Senators Push Budget Committee to Increase LIHEAP Funds
WASHINGTON, March 3- Harsh weather conditions and rising energy costs have prompted a bipartisan group of senators, including Massachusetts Democrats John Kerry and Ted Kennedy, to ask the Senate Budget Committee to allot $3 billion to the Low Income Home Energy Assistance Program (LIHEAP) for the 2006 fiscal year-an increase of about 50 percent over President Bush’s proposal for the program.
“For many low-income families, disabled individuals and senior citizens living on fixed incomes, home energy costs are unaffordable,” the 39 senators said in a letter sent Tuesday to Budget Committee chairman Judd Gregg (R-NH) . “These families often carry a higher energy burden than most Americans – spending up to 17 percent of their income on home energy bills,” said the letter.
The program helps eligible low-income families meet the costs of heating their homes in the winter and cooling their homes in the summer. With the rising prices of natural gas, heating oil and propane, and the growing number of households eligible for LIHEAP, the program is underfunded, the letter said.
In response to the letter, Gregg said in a statement Wednesday, “It would be premature for me to say what specifics may or may not be in the Senate product.” The committee is expected to vote next week, he added.
Kerry, said in a statement Thursday, “We need to alleviate the burden for those seniors and families who have to choose between heat and basic necessities such as prescription drugs, housing and food by providing urgently needed LIHEAP funds.Massachusetts continues to be hit by powerful storms this season, but that does not mean people should live in continual financial crisis to get through the winter.”
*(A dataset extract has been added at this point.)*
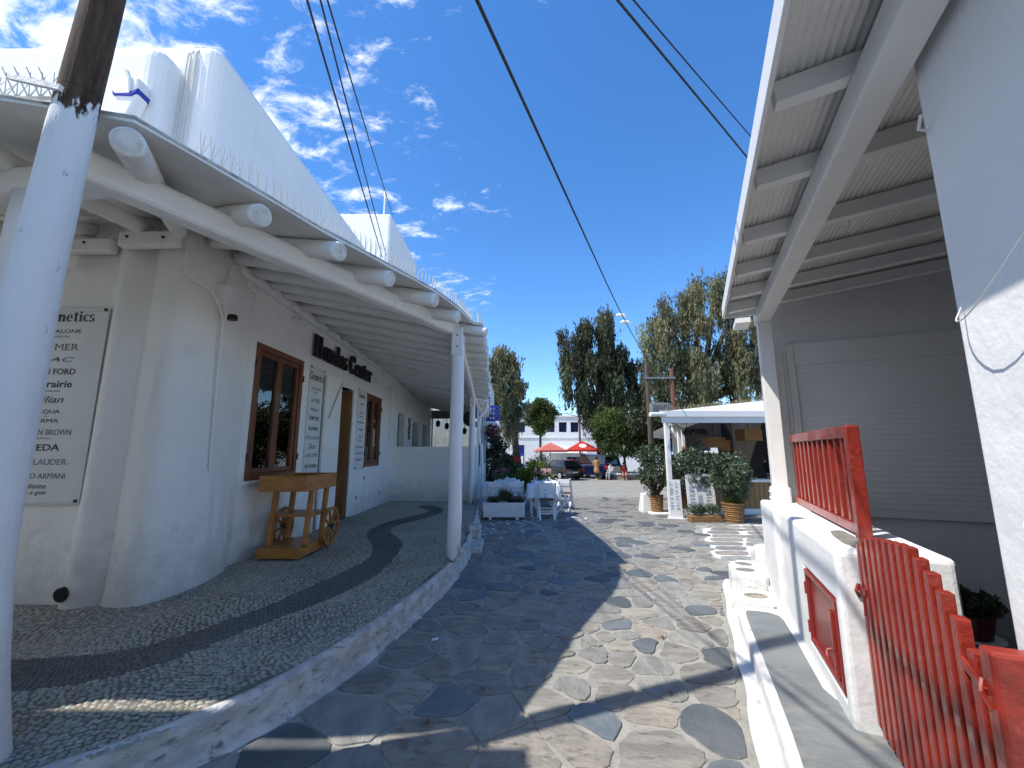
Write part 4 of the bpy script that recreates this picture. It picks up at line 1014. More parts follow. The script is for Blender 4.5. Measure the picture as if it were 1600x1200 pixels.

Bush’s proposed budget for 2006 would allot $2 billion in basic and emergency funds to LIHEAP, which is $182 million less than it received for the current year, according to the Web site for the Department of Health and Human Service (HHS), which oversees LIHEAP.
Under the Bush proposal, Massachusetts would receive about $74 million of the total, not including emergency funds, which is roughly $3.5 million less than it was allocated this year, according to the National Energy Assistance Directors’ Association.
On Tuesday, the Department of Health and Human Services released an additional $50 million in emergency LIHEAP funds, which includes about $2.8 million for Massachusetts, according to an HHS press release. Massachusetts received more funds than all states except New York and Pennsylvania.
“Today’s release of LIHEAP funding will help needy families in Massachusetts.,” Kennedy said in a statement Tuesday. “I applaud the Administration for today’s action.” The program allotted $100 million in emergency funds to the states in both December and January, according to the HHS. Massachusetts received $11.2 million of this total.
In the fiscal year2004, Massachusetts received an approximate total of $80.39 million in basic and emergency funds, said Phil Hailer, the communications director for the Massachusetts Department of Housing and Community Development, in an interview Thursday. This fiscal year, he said, it has received almost $90 million so far.
Governor Mitt Romney signed a bill Friday allotting $7.5 million in state funds to the Massachusetts LIHEAP, according to the HHS Web site. According to Hailer, supplemental state funding for the program is “pretty rare.”
“It’s typically totally federally funded,” he said. “We’ve had our second pretty difficult winter in a row.” The state legislature ” must have figured these funds were indeed needed.”